The prosecutors dropped a charge claiming Palmeri was involved in the distribution of cocaine in return for his pleading guilty on the three other counts, each of which carries a 20-year jail term.

Harry Landen, a Venezuela expert and professor of political science at the University of South Florida, said of the case: “Whether the Venezuelan government is embarrassed by this depends on how senior this judge was, how close he was to the previous party of Chavez or the new party of Maduro, and who he knew. If they’re smart they’ll write him off as a rogue agent, someone acting on his own and whose activities they condemn completely.”

Palmeri’s plea deal recommends that his terms be served concurrently, although the US district court judge Ursula Ungaro has the discretion at the sentencing hearing in February to make them run consecutively.

The case against Palmeri was based largely on assistance from informants and built by a team of Miami narcotics investigators led by the veteran justice department prosecutor Richard Gregorie – who had brought down the Panamanian dictator Manuel Noriega in 1992.

According to Gregorie, Palmeri frequently took bribes to help Venezuelan-based cartel members continue their activities, and used “force, violence and fear” to extract money or ensure silence.

In one instance, the indictment alleged, Palmeri threatened an estate agent by e-mailing photographs of a man being murdered and videos of prisoners being sodomised in Venezuelan prisons.

Authorities saw an opportunity to get Palmer when he applied for a visa at the US embassy in Caracas for his family holiday to Florida. Palmeri’s Miami-based lawyer, Edward Abramson, told the court at his initial appearance after his arrest in July, that his client had walked into “a bear trap” of the US government’s creation.

At first Palmeri had pleaded not guilty to all charges but changed his mind apparently in return for co-operating with investigators. Prosecutors dropped the distribution charge, which carried a sentence of life.

Gregorie’s office did not respond to a request from the Guardian for comment.

Palmeri was one of three men indicted in December 2013 by department of justice investigators looking into the Cartel of the Suns, a loose alliance of government and military officials in the government of long-time Venezuelan president Chavez, before his death last year . All were believed to be conspiring with the Colombians.

The biggest fish slipped the net in the summer.

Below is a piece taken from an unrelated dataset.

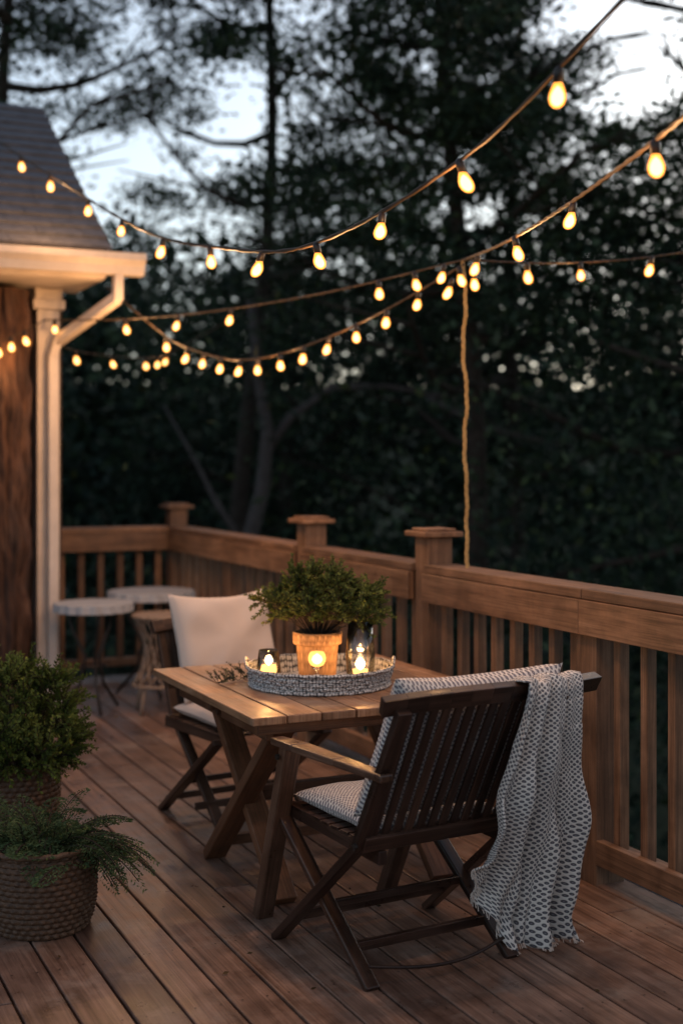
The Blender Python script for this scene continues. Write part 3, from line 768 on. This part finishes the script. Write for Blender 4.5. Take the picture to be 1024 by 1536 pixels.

Hugo Carvajal Barrios, a general and the country’s former military intelligence chief, was arrested in Aruba in July at the request of the US, when he arrived to take up his new role as Venezuela’s consul-general on the Netherlands-controlled Caribbean island.

Carvajal, named by the US Treasury department in 2008 as a “drugs kingpin”, assisted the narcotics trafficking activities of the Revolutionary Armed Forces of Colombia (Farc) according to his indictment. But instead of sending him to Miami to face trial, the Dutch government bowed to pressure from a delegation of Venezuelan officials sent to the island, and released him.

Nicolas Maduro, who succeeded Chavez as president, complained that Carvajal had been kidnapped despite his diplomatic immunity, and threatened economic reprisals against Aruba.